Oil edges up, investors eye Trump statement on Russia

On July 14, 2025, Oil prices posted modest gains on Monday, building on Friday’s upward momentum as investors weighed the impact of geopolitical developments and evolving supply-side dynamics. Brent crude futures rose by 21 cents, or 0.3%, to USD 70.57 a barrel by 0651 GMT, following a 2.51% gain in the previous trading session. Similarly, U.S. West Texas Intermediate (WTI) crude edged up by 20 cents, or 0.3%, to USD 68.65 a barrel, after closing 2.82% higher on Friday.

The price movement was primarily driven by the potential for additional U.S. sanctions on Russia, which could restrict global oil supplies. On Sunday, U.S. President Donald Trump announced plans to send Patriot air defense systems to Ukraine and is expected to issue a significant statement on Russia, further signaling growing tensions.

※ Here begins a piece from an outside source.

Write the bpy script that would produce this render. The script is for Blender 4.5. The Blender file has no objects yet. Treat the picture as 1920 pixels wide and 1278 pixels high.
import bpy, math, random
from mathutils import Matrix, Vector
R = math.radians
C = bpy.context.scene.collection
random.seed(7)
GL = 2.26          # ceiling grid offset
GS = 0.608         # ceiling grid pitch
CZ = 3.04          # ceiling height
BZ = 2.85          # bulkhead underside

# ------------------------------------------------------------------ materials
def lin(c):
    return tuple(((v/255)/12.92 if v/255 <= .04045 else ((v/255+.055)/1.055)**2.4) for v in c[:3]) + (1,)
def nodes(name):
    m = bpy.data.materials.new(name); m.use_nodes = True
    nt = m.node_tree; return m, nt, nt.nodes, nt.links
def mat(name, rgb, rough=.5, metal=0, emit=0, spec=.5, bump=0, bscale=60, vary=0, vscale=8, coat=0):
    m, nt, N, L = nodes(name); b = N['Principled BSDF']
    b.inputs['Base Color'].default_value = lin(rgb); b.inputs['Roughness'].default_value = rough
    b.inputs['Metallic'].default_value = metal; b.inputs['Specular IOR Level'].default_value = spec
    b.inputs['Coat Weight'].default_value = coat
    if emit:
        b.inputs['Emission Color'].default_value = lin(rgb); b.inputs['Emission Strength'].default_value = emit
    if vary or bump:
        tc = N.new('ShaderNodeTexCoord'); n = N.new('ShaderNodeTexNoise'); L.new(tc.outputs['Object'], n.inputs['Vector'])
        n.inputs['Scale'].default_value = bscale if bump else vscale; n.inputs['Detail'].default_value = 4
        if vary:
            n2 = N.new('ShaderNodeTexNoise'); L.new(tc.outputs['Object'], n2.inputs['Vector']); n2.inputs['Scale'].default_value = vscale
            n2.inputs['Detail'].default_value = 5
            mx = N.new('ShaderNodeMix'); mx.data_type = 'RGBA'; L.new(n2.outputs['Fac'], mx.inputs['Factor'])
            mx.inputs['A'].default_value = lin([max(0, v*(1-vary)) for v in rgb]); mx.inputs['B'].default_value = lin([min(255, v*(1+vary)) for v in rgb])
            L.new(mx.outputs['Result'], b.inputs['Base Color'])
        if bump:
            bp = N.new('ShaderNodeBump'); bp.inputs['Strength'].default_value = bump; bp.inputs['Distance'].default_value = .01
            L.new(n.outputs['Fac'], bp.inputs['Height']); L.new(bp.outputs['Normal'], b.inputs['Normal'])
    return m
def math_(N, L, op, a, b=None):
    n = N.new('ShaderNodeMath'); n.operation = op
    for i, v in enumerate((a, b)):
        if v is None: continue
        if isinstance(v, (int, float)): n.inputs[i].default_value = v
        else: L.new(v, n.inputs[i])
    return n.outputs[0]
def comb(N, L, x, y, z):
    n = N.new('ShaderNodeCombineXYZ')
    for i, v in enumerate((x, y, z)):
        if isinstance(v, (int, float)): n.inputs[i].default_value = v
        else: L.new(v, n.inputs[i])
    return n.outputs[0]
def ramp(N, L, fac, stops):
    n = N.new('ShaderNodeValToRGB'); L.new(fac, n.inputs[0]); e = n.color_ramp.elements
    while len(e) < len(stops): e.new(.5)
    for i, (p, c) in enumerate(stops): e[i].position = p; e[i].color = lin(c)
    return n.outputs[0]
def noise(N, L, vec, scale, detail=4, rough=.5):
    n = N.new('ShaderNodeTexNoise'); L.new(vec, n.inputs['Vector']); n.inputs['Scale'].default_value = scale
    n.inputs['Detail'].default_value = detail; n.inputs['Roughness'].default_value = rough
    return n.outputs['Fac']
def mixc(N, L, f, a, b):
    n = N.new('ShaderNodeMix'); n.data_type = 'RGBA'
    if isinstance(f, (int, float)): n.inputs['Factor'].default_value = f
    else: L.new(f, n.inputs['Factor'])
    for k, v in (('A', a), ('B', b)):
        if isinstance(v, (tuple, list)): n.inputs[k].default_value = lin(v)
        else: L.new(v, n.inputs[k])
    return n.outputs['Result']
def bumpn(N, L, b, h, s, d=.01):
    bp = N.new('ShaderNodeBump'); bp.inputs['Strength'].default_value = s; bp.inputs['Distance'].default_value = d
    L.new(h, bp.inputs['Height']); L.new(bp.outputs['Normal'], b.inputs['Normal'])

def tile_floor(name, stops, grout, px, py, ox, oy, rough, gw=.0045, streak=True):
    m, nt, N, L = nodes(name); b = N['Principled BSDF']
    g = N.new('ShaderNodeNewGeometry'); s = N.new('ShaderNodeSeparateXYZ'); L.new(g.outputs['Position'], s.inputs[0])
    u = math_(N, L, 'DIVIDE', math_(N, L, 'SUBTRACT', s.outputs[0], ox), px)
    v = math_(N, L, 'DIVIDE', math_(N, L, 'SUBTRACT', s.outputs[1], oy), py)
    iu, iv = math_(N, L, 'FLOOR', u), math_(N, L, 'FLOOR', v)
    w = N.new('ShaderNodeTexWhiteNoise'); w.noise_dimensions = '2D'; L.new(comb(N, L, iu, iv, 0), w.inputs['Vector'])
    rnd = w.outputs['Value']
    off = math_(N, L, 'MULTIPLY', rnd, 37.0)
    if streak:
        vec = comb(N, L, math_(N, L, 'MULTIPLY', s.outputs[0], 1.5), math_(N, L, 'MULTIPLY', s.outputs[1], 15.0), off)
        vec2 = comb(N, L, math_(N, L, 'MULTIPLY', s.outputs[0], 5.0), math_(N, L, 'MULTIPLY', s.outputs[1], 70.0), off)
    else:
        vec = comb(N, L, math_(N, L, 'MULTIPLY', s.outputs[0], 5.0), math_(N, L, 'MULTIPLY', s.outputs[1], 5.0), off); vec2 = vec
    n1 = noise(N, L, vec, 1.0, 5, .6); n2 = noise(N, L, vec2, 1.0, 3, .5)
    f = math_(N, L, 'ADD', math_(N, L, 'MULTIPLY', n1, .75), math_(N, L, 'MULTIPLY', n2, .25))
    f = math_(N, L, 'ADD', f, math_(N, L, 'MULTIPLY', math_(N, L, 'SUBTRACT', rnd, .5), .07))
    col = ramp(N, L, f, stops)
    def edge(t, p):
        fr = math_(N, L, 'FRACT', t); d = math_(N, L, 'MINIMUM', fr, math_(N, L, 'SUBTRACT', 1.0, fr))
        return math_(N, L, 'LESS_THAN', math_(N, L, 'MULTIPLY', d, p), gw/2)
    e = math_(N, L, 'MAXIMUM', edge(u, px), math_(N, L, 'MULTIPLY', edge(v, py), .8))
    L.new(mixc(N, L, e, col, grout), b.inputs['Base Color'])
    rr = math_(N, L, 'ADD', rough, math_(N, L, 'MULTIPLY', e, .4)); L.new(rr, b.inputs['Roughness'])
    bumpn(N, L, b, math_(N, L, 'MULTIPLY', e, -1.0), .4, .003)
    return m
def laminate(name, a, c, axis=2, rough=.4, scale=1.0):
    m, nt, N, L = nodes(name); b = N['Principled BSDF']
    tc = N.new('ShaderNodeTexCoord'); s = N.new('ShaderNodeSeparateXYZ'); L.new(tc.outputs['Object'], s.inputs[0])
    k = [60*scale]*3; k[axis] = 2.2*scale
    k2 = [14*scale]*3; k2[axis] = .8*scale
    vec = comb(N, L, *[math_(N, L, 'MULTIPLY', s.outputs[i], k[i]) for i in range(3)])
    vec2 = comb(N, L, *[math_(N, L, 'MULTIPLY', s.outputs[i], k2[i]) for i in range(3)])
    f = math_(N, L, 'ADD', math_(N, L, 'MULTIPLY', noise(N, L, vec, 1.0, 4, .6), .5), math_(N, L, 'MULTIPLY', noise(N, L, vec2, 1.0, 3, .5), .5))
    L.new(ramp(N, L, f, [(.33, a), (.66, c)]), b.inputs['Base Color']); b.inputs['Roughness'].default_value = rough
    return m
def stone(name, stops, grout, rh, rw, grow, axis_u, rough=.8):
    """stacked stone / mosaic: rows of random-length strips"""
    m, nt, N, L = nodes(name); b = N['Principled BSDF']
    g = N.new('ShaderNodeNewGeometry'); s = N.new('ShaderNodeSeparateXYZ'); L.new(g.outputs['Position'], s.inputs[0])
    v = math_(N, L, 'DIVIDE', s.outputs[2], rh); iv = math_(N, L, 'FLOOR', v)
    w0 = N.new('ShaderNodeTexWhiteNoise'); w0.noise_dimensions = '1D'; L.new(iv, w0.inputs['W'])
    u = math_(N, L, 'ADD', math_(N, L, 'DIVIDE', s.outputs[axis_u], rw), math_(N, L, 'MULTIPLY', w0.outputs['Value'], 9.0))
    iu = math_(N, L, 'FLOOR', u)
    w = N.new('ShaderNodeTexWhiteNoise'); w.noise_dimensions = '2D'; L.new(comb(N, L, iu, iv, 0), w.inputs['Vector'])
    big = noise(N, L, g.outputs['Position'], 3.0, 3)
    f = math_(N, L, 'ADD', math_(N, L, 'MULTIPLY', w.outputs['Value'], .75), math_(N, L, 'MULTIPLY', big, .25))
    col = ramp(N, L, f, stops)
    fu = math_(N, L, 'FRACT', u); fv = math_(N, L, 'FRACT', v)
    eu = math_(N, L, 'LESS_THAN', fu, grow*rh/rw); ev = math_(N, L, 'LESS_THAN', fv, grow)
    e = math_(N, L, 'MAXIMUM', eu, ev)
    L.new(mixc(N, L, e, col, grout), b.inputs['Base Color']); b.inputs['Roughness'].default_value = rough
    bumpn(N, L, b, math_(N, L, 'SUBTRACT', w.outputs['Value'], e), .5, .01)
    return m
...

Trump has reportedly grown frustrated with Russian President Vladimir Putin due to stalled peace efforts and continued Russian bombardment of Ukrainian cities.

In response to Russia’s ongoing military actions, bipartisan momentum is building in the U.S. Congress for a new sanctions package designed to pressure Moscow into sincere peace negotiations. However, the bill still awaits formal support from Trump. At the same time, European Union diplomats are nearing agreement on an 18th round of sanctions against Russia, which is expected to include a reduced price cap on Russian crude oil exports, according to EU sources.

Despite the upward pressure from geopolitical risks, gains were tempered by supply-side concerns. The International Energy Agency (IEA) reported that Saudi Arabia exceeded its June oil output target by 430,000 barrels per day (bpd), producing 9.8 million bpd—well above its OPEC+ commitment of 9.37 million bpd. However, the Saudi energy ministry maintained that its June supply was 9.352 million bpd, in line with agreed quotas.

On the demand front, China’s crude oil imports rose by 7.4% in June year-on-year, reaching 49.89 million tons, or 12.14 million bpd. This marked the highest daily import rate since August 2023, driven by strong seasonal demand. J.P. Morgan noted that with Chinese crude storage nearing 95% of its 2020 peak, a rise in re-exports or the release of inventories into global markets could increase visible supply and exert downward pressure on prices.

Additionally, investors are closely watching U.S. tariff negotiations with key trade partners, as the outcome could influence global economic performance and energy demand. In summary, while geopolitical tensions and seasonal demand are providing support to oil prices, rising supply levels and economic uncertainty are limiting further gains.